Geschichte voller Geheimnisse
Der Zwilling von Siam„...Der König ist ein guter Diplomat und will sich keiner westlichen Großmacht ausliefern. Die Engländer haben sich ja bereits Malaya zu eigen gemacht. Die Franzosen Indochina. Siam liegt genau dazwischen ...
„...Der König ist ein guter Diplomat und will sich keiner westlichen Großmacht ausliefern. Die Engländer haben sich ja bereits Malaya zu eigen gemacht. Die Franzosen Indochina. Siam liegt genau dazwischen und wir Deutschen sorgen mit unsrem Wirken für Neutralität...“
Wir schreiben das Jahr 1892. Emilie reist mit ihrem Vater nach Siam, um dort an der königlichen Schule zu unterrichten. Außerdem wird sie in Bangkok ihre Zwillingsschwester Marie wiedertreffen, die in Siam verheiratet ist. Bei ihrer Ankunft allerdings erfahren sie, dass Marie bei einem Unfall mit der Kutsche ums Leben gekommen ist. Es gibt keine Leichen, weder von Marie noch von dem Pferd.
Emilie kann und will sich damit nicht abfinden. Sie hinterfragt das Leben ihrer Schwester. Dabei steht ihr Johannes, ihr Schwager, zur Seite. Beide ahnen nicht, dass sie in ein Wespennest stechen und sich selbst in Gefahr bringen, zumal Emilies Gerechtigkeitsempfinden sie Dinge sagen lässt, die man von einer Frau so nicht gewohnt ist..
Die Autorin hat einen fesselnden und abwechslungsreichen historischen Roman geschrieben. Die Geschichte hat mich schnell in ihren Bann gezogen.

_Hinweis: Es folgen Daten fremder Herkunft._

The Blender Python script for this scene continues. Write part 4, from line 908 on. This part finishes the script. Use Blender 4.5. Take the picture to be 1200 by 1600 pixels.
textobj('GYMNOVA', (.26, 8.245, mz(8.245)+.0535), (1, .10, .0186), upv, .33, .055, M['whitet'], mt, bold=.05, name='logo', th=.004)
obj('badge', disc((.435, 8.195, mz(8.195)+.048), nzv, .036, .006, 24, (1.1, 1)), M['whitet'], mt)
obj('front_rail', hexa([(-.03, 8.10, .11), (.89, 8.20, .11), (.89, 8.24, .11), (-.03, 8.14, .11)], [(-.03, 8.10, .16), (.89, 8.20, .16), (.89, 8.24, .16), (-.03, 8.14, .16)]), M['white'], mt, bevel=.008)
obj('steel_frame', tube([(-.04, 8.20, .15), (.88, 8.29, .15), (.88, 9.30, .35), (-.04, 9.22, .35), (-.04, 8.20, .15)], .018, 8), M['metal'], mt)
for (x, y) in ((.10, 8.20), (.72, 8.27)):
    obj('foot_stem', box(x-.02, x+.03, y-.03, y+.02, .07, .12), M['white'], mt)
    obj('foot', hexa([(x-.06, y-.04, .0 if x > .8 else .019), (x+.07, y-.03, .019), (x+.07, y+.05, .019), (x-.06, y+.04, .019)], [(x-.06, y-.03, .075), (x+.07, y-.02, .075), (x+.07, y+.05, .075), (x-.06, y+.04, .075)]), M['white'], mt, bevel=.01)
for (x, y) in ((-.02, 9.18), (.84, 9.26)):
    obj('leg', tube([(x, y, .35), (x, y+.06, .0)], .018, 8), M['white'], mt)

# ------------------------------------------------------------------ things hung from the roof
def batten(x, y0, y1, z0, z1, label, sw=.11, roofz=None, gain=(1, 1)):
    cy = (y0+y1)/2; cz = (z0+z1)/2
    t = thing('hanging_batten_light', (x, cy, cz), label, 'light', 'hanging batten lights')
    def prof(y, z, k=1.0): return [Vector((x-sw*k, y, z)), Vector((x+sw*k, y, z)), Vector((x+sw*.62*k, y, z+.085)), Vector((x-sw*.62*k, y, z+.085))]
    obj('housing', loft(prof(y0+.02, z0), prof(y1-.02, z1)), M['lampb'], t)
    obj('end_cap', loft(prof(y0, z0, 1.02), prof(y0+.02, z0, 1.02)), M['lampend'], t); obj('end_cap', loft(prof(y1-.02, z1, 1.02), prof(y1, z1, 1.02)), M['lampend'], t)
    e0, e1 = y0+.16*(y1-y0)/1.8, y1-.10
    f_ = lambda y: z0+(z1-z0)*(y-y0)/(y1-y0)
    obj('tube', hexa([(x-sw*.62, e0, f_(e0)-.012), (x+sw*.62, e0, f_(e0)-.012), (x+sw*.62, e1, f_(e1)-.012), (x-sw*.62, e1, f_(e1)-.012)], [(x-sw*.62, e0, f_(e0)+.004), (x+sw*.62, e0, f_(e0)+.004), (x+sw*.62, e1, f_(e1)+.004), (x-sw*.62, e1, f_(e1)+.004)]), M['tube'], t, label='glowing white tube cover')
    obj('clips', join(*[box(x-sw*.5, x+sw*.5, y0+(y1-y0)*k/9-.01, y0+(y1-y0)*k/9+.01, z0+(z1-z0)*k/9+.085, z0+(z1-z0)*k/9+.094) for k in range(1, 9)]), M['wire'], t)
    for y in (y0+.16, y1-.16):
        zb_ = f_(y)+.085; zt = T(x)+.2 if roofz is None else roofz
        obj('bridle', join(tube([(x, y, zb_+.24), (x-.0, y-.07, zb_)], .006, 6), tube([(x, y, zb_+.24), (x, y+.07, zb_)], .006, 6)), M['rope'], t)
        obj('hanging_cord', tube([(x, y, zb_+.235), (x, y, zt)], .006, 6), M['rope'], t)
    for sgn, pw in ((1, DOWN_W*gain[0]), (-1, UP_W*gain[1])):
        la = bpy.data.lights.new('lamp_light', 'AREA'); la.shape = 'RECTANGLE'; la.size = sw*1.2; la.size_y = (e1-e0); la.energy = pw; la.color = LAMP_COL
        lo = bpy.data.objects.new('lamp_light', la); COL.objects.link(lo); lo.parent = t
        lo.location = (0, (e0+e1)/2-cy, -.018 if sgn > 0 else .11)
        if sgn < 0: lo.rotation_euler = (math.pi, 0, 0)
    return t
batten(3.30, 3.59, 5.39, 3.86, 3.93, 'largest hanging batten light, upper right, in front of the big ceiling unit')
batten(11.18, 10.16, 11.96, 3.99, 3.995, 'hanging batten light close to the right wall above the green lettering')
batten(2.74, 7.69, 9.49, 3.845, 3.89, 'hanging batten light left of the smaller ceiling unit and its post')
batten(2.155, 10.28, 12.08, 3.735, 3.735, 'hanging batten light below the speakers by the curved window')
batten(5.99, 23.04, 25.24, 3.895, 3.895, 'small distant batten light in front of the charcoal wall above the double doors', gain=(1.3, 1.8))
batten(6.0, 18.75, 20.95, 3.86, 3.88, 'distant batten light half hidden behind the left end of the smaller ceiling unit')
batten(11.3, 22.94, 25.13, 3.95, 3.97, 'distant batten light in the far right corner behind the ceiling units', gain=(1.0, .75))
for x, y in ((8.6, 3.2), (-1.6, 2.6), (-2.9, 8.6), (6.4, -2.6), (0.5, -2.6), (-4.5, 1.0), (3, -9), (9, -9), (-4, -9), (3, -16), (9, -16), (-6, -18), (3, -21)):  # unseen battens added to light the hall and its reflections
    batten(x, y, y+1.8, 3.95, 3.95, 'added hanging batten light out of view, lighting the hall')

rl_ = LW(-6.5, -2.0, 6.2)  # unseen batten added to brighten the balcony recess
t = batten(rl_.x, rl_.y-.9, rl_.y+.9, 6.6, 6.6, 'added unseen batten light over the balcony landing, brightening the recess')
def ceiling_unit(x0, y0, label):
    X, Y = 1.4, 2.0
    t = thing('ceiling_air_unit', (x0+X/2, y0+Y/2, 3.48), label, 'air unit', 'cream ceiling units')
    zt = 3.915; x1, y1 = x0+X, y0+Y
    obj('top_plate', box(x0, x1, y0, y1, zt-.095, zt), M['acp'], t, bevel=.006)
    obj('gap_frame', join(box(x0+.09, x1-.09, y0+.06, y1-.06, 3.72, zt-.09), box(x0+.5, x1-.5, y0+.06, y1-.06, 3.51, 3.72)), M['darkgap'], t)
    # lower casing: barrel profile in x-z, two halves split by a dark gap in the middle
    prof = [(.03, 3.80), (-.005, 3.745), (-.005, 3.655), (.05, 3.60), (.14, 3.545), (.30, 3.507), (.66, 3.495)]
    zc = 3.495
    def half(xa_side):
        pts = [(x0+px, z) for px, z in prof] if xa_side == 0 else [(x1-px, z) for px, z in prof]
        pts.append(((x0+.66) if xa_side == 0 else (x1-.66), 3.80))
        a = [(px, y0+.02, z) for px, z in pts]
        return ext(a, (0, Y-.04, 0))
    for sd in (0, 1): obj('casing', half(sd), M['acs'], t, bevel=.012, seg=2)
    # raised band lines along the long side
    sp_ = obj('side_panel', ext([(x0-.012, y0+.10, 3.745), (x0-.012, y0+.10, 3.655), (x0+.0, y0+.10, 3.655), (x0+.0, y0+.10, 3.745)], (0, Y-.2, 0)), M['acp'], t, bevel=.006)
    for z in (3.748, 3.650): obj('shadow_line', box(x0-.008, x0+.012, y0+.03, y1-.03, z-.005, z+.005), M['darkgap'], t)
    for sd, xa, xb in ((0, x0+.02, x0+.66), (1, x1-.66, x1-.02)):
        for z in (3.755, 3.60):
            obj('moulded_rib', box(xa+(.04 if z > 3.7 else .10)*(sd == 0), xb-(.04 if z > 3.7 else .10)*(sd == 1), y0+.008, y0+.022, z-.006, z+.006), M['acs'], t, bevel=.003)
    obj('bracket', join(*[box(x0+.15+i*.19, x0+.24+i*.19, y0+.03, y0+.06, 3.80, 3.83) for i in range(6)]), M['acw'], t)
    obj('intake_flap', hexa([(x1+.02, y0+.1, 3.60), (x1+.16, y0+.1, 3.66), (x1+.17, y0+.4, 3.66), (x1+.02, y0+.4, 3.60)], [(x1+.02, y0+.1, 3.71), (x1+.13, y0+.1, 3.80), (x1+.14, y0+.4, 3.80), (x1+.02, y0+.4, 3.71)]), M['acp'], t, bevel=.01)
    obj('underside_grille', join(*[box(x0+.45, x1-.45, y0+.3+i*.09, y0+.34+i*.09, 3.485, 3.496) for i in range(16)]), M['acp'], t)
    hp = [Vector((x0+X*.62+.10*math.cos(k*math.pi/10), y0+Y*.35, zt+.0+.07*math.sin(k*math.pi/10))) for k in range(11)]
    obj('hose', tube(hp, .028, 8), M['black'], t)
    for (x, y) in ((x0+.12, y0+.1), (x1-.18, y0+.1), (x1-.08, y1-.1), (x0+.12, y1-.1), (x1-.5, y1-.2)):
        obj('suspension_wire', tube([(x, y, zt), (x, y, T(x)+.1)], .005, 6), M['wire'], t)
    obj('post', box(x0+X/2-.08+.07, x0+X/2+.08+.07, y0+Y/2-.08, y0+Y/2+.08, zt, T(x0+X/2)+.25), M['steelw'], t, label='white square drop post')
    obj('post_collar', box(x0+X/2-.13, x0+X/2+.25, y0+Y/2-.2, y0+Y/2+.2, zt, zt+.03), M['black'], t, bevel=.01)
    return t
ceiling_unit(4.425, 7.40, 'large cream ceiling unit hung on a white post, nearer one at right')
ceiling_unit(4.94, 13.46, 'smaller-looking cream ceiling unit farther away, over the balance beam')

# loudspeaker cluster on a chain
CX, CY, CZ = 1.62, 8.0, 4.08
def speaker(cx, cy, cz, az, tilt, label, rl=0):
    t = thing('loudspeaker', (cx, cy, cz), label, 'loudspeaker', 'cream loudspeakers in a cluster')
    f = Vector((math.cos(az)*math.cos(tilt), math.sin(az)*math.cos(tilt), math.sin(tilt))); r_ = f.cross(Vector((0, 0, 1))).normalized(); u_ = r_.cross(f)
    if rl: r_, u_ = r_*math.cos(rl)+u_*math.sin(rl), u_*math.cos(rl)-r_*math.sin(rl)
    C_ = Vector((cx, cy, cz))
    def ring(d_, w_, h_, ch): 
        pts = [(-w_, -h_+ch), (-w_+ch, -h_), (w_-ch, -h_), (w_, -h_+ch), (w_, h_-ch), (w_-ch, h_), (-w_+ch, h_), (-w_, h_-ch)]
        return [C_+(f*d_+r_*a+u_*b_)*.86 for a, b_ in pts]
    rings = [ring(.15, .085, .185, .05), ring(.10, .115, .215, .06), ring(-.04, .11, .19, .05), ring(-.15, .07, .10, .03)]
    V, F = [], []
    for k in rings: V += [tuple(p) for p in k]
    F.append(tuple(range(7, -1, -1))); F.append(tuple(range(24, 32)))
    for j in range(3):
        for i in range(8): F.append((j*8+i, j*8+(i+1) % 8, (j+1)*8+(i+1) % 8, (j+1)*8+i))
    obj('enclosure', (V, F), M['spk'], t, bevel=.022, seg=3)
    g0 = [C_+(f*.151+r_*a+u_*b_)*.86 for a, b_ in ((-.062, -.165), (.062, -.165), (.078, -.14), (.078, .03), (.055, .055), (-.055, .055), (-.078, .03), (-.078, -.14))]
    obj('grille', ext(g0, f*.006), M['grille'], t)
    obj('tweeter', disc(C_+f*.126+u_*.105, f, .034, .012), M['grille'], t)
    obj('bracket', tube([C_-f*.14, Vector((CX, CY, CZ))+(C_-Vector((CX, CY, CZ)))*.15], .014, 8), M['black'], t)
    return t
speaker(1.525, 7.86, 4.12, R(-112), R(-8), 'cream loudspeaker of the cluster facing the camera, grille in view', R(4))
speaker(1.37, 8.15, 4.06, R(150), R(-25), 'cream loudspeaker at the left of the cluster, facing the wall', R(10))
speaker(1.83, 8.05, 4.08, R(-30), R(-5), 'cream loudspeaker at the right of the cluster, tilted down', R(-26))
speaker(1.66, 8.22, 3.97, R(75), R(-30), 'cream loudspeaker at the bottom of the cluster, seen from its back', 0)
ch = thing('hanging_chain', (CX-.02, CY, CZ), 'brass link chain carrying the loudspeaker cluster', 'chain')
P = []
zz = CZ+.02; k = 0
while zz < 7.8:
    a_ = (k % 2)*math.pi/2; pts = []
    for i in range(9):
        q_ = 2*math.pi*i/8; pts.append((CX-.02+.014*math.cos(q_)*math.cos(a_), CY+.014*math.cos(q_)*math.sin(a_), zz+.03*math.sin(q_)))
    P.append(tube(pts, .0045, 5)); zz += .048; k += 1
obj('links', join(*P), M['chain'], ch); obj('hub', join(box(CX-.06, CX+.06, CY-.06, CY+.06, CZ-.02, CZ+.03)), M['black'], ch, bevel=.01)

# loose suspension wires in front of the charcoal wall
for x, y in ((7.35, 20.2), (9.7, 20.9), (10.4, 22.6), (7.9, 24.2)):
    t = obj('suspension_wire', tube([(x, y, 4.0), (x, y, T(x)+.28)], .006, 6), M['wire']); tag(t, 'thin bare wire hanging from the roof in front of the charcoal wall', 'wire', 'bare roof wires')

Der Schriftstil lässt sich angenehm lesen. Er passt sich den Gegebenheiten an. So werden die Gefühle der Protagonisten sehr gut herausgearbeitet. Der Vater scheint fast am Tode der Tochter zu zerbrechen. Bei Emilie ist der Zweifel am Geschehen in jeder Zeile spürbar. Franz, Maries Mann, versucht den Tod seiner Frau zu verdrängen.
Detailliert wird die Landschaft beschrieben. Dabei malt die Autorin mit Worten Bilder.
„...Die Wasseradern wirkten im Licht der Sonne wie silbern schimmernde Pinselstriche in einem Landschaftsgemälde, dem die Strohhüte der Arbeiter ockerfarbene Tupfer verliehen...“
Gekonnt eingeflochten in die Handlung werden die politischen Verhältnisse. Der König will sein Land fit für die Zukunft machen. Den Eisenbahnbau legt er in die Hand deutscher Ingenieure. Die allerdings sollen mit Engländern zusammenarbeiten. Das birgt ungeahnten Zündstoff. Einer der leitenden Ingenieure ist Franz. Außerdem legt der König viel Wert auf Bildung. Nicht nur die königlichen Abkömmlinge, auch die Kinder des Adels werden in der königlichen Schule unterrichtet. Fremdsprachen bilden einen der Schwerpunkte. Das Lehrerkollegium ist international zusammengesetzt.Die Arbeit in der Schule macht Emilie viel Freude. Diese Stunden sind für sie auch Zeiten der Ruhe und Entspannung.
Bei den Nachforschungen zum Tode der Schwester erfährt Emilie Dinge über Marie, die ein völlig anderes Bild der Schwester zeichnen, als sie in Erinnerung hat. Sie fragt sich, was diese Veränderungen bewirkt hat.
Einer der stilistischen und inhaltlichen Höhepunkte des Buches ist für mich das Gespräch zwischen Emilie und dem jungen Kronprinzen. Der wirkt für sein Alter reif und ausgeglichen. Eine seiner Aussagen hat bis heute Gültigkeit.
„...Ohne Habgier wären alle Länder dieser Welt frei...“
Ein weitere fast philosophischer Exkurs ist ins Geschehen eingebettet. Es geht um Wahrheit oder Lüge. In diesem Fall darf ich Emilies Gedanken dazu verfolgen. In dem Moment ahnt weder Emilie noch ich als Leser, wie oft das Thema praktisch im Laufe des Buches von Bedeutung ist. Viele Geheimnisse werden erst nach und nach entschlüsselt.
Das Buch hat mir ausgezeichnet gefallen. Die Autorin versteht es, eine komplexe Geschichte voller Geheimnisse mit hohem Spannungsbogen zu erzählen und dabei exakt recherchierte historische Fakten einzubinden.